**DATASET EXCERPT:**
######

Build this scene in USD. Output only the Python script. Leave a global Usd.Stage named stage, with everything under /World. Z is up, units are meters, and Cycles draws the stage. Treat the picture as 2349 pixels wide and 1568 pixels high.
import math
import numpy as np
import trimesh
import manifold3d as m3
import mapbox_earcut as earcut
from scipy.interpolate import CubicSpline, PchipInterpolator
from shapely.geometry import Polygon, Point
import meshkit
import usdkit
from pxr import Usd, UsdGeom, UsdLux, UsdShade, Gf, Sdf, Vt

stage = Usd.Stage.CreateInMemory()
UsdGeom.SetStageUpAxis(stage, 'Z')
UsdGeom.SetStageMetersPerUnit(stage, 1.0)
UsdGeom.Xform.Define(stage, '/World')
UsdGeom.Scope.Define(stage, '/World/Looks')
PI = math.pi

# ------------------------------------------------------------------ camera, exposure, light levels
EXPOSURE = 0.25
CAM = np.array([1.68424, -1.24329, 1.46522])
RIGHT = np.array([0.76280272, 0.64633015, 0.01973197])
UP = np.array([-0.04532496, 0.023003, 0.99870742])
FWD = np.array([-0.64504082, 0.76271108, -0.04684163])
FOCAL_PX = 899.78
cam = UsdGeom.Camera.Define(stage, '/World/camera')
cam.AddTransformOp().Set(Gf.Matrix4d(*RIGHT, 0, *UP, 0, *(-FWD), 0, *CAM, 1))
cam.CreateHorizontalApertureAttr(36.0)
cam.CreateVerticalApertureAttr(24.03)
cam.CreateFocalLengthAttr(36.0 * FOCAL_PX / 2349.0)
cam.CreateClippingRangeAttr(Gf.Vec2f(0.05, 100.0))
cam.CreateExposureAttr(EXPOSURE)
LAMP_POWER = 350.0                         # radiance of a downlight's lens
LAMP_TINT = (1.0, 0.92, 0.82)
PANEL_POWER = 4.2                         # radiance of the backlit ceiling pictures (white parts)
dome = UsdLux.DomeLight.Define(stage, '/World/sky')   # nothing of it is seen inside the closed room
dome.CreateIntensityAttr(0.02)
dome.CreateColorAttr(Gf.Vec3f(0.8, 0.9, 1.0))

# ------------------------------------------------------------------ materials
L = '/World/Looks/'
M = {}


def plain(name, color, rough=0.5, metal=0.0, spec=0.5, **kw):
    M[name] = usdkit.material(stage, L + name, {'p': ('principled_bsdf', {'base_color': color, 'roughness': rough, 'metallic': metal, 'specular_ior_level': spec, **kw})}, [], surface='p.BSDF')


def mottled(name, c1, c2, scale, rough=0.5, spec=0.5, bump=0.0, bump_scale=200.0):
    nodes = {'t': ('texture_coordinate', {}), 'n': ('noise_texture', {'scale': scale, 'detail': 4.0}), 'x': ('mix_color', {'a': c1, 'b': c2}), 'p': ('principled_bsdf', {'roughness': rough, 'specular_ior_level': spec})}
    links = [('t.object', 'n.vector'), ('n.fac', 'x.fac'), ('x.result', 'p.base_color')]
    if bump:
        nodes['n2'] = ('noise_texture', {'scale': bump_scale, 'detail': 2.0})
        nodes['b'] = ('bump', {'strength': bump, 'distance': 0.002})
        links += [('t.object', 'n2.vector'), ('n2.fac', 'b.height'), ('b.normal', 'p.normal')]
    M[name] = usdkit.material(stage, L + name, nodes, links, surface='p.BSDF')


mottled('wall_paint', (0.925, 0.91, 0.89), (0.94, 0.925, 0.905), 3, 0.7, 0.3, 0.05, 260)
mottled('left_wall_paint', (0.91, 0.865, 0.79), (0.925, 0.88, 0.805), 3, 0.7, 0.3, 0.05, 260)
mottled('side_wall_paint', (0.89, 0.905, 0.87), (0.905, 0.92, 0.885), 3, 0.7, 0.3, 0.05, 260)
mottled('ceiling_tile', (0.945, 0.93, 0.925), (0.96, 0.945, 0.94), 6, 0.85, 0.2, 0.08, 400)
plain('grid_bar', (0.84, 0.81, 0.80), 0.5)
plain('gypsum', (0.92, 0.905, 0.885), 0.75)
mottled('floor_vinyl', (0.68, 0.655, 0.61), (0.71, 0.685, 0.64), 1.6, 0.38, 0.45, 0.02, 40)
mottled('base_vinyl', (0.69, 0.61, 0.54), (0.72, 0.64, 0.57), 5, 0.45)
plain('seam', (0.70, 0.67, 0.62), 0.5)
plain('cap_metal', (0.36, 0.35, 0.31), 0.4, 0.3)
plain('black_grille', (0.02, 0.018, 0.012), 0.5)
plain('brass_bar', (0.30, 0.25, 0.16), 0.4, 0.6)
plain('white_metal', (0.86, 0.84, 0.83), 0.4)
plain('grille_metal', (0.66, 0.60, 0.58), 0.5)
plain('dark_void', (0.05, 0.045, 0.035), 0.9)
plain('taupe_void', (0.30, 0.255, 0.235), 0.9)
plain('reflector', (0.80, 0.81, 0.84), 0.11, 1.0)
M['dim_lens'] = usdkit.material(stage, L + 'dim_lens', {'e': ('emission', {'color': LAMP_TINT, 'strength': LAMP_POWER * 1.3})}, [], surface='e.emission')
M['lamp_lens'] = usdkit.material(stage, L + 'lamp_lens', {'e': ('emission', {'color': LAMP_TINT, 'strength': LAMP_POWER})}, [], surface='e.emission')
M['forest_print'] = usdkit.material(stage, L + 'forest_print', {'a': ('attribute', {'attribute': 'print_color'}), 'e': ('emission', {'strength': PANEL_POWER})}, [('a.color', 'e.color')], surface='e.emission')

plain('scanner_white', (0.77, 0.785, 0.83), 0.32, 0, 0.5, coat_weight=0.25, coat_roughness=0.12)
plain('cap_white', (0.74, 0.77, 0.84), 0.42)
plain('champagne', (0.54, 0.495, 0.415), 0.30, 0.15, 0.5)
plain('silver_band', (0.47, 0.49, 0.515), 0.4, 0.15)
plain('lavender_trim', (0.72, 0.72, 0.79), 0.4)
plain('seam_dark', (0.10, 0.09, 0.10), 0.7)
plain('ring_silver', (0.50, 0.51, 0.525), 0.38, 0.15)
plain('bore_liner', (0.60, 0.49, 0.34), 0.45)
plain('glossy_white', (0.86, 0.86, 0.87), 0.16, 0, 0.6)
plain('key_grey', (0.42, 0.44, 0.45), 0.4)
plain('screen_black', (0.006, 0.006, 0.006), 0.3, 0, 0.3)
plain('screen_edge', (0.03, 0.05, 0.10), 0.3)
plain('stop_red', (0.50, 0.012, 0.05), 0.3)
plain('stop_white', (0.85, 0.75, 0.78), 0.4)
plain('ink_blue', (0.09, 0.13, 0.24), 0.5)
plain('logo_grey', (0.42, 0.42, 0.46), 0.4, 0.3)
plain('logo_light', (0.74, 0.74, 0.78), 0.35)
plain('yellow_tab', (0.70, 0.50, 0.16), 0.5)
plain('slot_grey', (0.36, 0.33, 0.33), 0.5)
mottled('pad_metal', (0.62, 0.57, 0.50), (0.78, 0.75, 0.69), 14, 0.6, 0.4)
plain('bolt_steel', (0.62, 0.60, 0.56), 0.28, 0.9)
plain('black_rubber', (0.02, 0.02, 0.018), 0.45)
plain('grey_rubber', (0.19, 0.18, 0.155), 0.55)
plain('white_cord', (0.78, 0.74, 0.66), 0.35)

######

**WHAT THE TASK ASKS:** Beginning at the top of the data, please return every line until and including the line containing "PI = math.pi", copied exactly, and nothing past it.

**OUTPUT OF THE EXERCISE:**
Build this scene in USD. Output only the Python script. Leave a global Usd.Stage named stage, with everything under /World. Z is up, units are meters, and Cycles draws the stage. Treat the picture as 2349 pixels wide and 1568 pixels high.
import math
import numpy as np
import trimesh
import manifold3d as m3
import mapbox_earcut as earcut
from scipy.interpolate import CubicSpline, PchipInterpolator
from shapely.geometry import Polygon, Point
import meshkit
import usdkit
from pxr import Usd, UsdGeom, UsdLux, UsdShade, Gf, Sdf, Vt

stage = Usd.Stage.CreateInMemory()
UsdGeom.SetStageUpAxis(stage, 'Z')
UsdGeom.SetStageMetersPerUnit(stage, 1.0)
UsdGeom.Xform.Define(stage, '/World')
UsdGeom.Scope.Define(stage, '/World/Looks')
PI = math.pi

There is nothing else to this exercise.